Low oil and gas prices have cut returns on any new investment, and regulatory barriers and shortages of infrastructure present additional hurdles. All this can make bringing these new reserves to market a fraught exercise, particularly for floating LNG (FLNG) projects, a segment that is still largely untried.

At the time of going to press, work was progressing on Cameroon’s proposed floating project. Golar LNG is converting the LNG carrier Hilli into a 1.2 mta FLNG vessel. Singapore-based Keppel will deliver the converted ship in the new year. The project should begin production by 2019.

However, France-based Engie has halted its plan to develop a second Cameroon LNG project, an onshore 3.5 mta export plant at Kribi. Engie had worked with state-owned oil company Société Nationale des Hydrocarbures for eight years but pulled out this summer, citing “unfavourable” market conditions.

Latin America’s lone LNG-production start-up – a barge-based FLNG project off Colombia – has also been put on hold.

Exmar is seeking new takers for the 500,000 tonne a year barge Caribbean FLNG it built in China to produce gas off Colombia’s Caribbean coast. Pacific Exploration & Production (PEP) had agreed a 15 year contract for the vessel, which at time of going to press had yet to find a taker.

That said, Exmar has not lost faith in emerging-market LNG production. It is concentrating its search off West Africa and in the Middle East, where post-sanctions Iran is eager to get its gas to market.

Several other FLNG projects have been delayed or cancelled this year. Partners Inpex and Shell suffered a major setback when the government of Indonesia overruled their plans to build the 7.5 mta Abadi LNG venture offshore. Moving the project ashore will cost more and push it over its 2020 start target.

Spending high

After a tough year, FLNG and FSRU prospects may brighten in 2017, however. Douglas Westwood expects spending on offshore LNG – in which it includes both imports and exports – to peak at a total of US$42 billion in 2017.

Douglas Westwood also expects a shift in FLNG capital spending to Africa and Australasia in 2016-2022. It predicts that Africa will attract US$14.3 billion of investment in offshore LNG, or 34 per cent of the global total.

Mr Adeosun says Mozambique and Equatorial Guinea are the exporters to watch and Ghana and Ain Sokhna in Egypt the import hot spots.

New exploration has slowed as oil and gas companies scale back their ambitions. However, Kosmos Energy plans to develop a nearshore LNG production project off Mauritania and Senegal.

Kosmos Energy plans to produce 8 trillion ft³ from the Tortue gas field, and is working with the two governments on a plan to produce and export LNG 8km offshore. The company admits, though, that first gas production “is several years away”.

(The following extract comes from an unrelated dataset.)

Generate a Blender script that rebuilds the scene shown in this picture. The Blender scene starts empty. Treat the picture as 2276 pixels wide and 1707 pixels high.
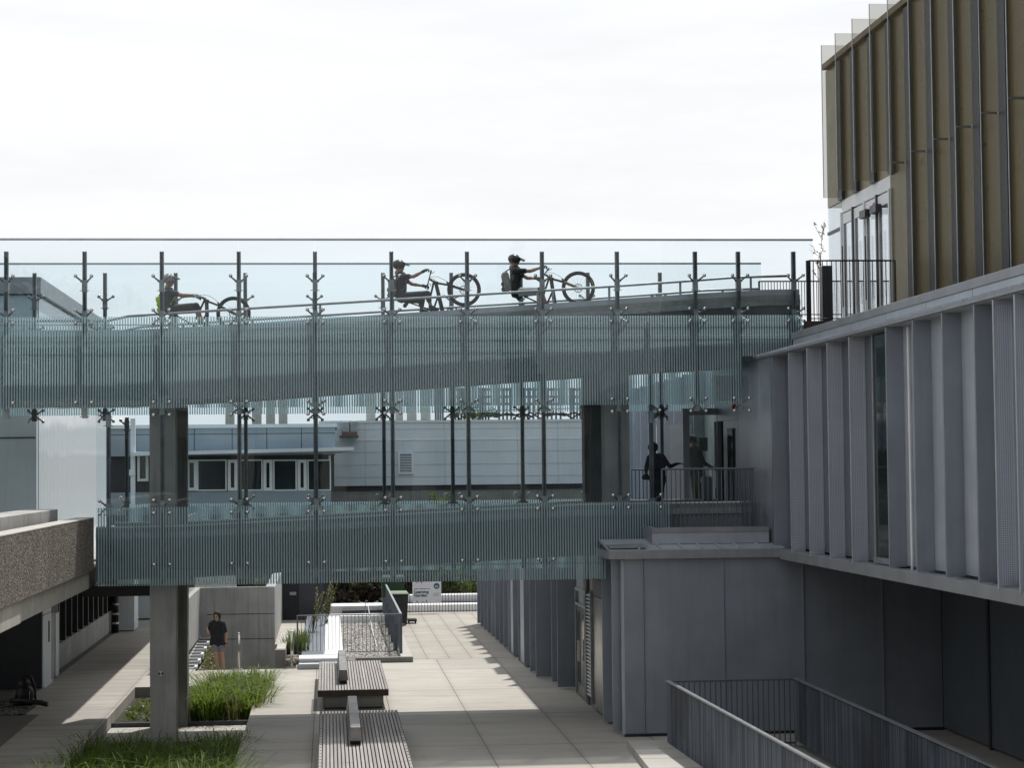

Improved confidence in offshore production bodes well for players such as Golar LNG, as it presses ahead with its FLNG plans. It needs a final investment decision to place Gandria, its second converted FLNG vessel, with the 2.2 mta Fortuna LNG export project off Equatorial Guinea.

Golar is also converting a third FLNG vessel, Gimi, for a 2018 start date. This vessel, designed to produce up to 2.2 mta, is not yet fixed. Undaunted, Golar believes it can place “five or more” FLNG vessels in the Middle East and West Africa by the end of the decade.

So, despite higher hopes for FLNG next year, new LNG markets will emerge more for imports, for the next couple of years at least. Douglas Westwood expects global investment in liquefaction terminals to reach US$160 billion in 2016-2020. It concludes that the other new LNG-import markets include Colombia, Malta, Vietnam and the Philippines.